Task objective: Please give back word for word the lines below, from the first one through the one with "so.rotation_euler = sun_dir.to_track_quat('Z', 'Y').to_euler();".

Dataset section:
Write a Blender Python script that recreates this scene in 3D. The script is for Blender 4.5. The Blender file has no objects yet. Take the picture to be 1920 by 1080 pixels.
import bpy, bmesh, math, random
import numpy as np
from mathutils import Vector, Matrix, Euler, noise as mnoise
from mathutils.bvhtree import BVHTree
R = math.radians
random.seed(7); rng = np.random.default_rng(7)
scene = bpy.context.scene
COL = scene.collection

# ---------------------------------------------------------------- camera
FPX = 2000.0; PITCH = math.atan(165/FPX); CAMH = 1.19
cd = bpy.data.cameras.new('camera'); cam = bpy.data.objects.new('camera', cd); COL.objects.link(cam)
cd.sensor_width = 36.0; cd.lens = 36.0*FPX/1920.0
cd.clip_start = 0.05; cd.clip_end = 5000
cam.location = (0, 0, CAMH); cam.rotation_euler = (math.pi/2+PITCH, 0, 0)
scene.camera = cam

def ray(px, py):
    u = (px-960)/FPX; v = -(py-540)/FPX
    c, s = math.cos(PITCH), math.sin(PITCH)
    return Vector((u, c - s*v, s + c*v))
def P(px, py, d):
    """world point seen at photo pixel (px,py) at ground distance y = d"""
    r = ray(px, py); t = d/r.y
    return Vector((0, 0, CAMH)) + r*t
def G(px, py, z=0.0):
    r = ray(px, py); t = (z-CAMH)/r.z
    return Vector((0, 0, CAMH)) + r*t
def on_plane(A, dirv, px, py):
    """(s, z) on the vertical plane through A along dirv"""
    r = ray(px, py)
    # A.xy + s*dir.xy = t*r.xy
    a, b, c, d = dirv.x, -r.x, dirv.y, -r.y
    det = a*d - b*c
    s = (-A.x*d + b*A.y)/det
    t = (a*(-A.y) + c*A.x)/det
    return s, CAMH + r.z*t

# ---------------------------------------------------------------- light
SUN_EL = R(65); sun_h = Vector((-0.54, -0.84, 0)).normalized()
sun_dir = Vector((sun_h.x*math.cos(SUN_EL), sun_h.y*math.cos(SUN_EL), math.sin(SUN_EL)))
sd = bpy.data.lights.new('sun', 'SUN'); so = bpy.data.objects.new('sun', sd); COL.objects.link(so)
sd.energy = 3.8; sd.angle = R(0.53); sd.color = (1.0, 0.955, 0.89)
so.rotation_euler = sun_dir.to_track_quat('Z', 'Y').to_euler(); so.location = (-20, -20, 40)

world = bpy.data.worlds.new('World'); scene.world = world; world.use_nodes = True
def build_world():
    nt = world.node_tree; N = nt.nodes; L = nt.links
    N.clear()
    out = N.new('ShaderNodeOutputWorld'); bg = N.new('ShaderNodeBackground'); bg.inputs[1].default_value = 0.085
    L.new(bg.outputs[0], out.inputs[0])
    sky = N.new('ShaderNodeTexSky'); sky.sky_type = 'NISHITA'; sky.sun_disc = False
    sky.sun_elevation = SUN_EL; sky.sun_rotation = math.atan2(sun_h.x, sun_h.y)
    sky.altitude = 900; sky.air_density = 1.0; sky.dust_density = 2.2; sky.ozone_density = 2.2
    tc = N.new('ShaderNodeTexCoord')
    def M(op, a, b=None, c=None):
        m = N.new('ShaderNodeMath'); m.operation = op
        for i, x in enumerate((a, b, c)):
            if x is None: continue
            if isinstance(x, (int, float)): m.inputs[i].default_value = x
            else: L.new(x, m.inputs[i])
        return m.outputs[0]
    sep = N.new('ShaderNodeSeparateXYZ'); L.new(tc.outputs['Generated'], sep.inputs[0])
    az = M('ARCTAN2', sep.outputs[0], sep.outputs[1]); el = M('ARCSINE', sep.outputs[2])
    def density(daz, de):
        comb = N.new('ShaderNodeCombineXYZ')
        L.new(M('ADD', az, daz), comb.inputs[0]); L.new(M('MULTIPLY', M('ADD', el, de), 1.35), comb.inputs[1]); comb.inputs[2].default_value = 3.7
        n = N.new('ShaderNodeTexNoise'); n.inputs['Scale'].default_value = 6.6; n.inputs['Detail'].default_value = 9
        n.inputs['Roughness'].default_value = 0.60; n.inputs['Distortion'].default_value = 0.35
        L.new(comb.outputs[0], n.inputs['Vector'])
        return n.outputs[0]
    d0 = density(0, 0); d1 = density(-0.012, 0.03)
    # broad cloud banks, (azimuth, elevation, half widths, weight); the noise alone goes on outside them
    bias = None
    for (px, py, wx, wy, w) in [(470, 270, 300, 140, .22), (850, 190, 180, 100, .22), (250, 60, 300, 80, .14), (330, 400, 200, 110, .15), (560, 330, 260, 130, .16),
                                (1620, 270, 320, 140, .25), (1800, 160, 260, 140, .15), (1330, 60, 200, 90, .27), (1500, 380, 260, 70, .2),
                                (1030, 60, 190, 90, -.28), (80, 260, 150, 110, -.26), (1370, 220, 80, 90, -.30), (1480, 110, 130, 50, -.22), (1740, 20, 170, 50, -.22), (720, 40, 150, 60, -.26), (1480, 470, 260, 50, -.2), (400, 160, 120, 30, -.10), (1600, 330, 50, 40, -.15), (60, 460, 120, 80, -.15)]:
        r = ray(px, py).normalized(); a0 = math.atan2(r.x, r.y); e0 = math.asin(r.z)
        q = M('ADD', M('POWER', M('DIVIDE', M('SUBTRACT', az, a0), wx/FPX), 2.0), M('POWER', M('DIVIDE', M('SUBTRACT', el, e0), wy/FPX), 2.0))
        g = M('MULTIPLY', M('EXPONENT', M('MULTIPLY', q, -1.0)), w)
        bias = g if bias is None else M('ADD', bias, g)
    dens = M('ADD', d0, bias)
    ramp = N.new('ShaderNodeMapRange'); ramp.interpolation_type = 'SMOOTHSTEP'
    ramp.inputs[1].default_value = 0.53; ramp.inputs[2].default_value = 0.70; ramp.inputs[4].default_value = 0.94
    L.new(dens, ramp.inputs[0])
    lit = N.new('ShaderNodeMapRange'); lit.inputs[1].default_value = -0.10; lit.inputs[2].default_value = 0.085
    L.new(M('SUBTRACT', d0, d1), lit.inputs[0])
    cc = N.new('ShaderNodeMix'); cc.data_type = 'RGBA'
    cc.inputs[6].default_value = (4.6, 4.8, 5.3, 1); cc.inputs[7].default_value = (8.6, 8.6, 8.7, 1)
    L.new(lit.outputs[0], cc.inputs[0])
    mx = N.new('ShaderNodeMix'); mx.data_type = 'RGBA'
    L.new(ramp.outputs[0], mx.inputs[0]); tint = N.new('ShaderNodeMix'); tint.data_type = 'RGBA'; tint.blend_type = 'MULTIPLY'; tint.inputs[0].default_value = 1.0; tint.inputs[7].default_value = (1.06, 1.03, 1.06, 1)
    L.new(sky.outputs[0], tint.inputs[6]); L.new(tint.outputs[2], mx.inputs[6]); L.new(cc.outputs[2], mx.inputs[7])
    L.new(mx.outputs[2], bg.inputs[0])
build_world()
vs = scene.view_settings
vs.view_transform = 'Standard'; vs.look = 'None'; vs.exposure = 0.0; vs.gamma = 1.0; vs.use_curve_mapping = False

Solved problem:
Write a Blender Python script that recreates this scene in 3D. The script is for Blender 4.5. The Blender file has no objects yet. Take the picture to be 1920 by 1080 pixels.
import bpy, bmesh, math, random
import numpy as np
from mathutils import Vector, Matrix, Euler, noise as mnoise
from mathutils.bvhtree import BVHTree
R = math.radians
random.seed(7); rng = np.random.default_rng(7)
scene = bpy.context.scene
COL = scene.collection

# ---------------------------------------------------------------- camera
FPX = 2000.0; PITCH = math.atan(165/FPX); CAMH = 1.19
cd = bpy.data.cameras.new('camera'); cam = bpy.data.objects.new('camera', cd); COL.objects.link(cam)
cd.sensor_width = 36.0; cd.lens = 36.0*FPX/1920.0
cd.clip_start = 0.05; cd.clip_end = 5000
cam.location = (0, 0, CAMH); cam.rotation_euler = (math.pi/2+PITCH, 0, 0)
scene.camera = cam

def ray(px, py):
    u = (px-960)/FPX; v = -(py-540)/FPX
    c, s = math.cos(PITCH), math.sin(PITCH)
    return Vector((u, c - s*v, s + c*v))
def P(px, py, d):
    """world point seen at photo pixel (px,py) at ground distance y = d"""
    r = ray(px, py); t = d/r.y
    return Vector((0, 0, CAMH)) + r*t
def G(px, py, z=0.0):
    r = ray(px, py); t = (z-CAMH)/r.z
    return Vector((0, 0, CAMH)) + r*t
def on_plane(A, dirv, px, py):
    """(s, z) on the vertical plane through A along dirv"""
    r = ray(px, py)
    # A.xy + s*dir.xy = t*r.xy
    a, b, c, d = dirv.x, -r.x, dirv.y, -r.y
    det = a*d - b*c
    s = (-A.x*d + b*A.y)/det
    t = (a*(-A.y) + c*A.x)/det
    return s, CAMH + r.z*t

# ---------------------------------------------------------------- light
SUN_EL = R(65); sun_h = Vector((-0.54, -0.84, 0)).normalized()
sun_dir = Vector((sun_h.x*math.cos(SUN_EL), sun_h.y*math.cos(SUN_EL), math.sin(SUN_EL)))
sd = bpy.data.lights.new('sun', 'SUN'); so = bpy.data.objects.new('sun', sd); COL.objects.link(so)
sd.energy = 3.8; sd.angle = R(0.53); sd.color = (1.0, 0.955, 0.89)
so.rotation_euler = sun_dir.to_track_quat('Z', 'Y').to_euler(); so.location = (-20, -20, 40)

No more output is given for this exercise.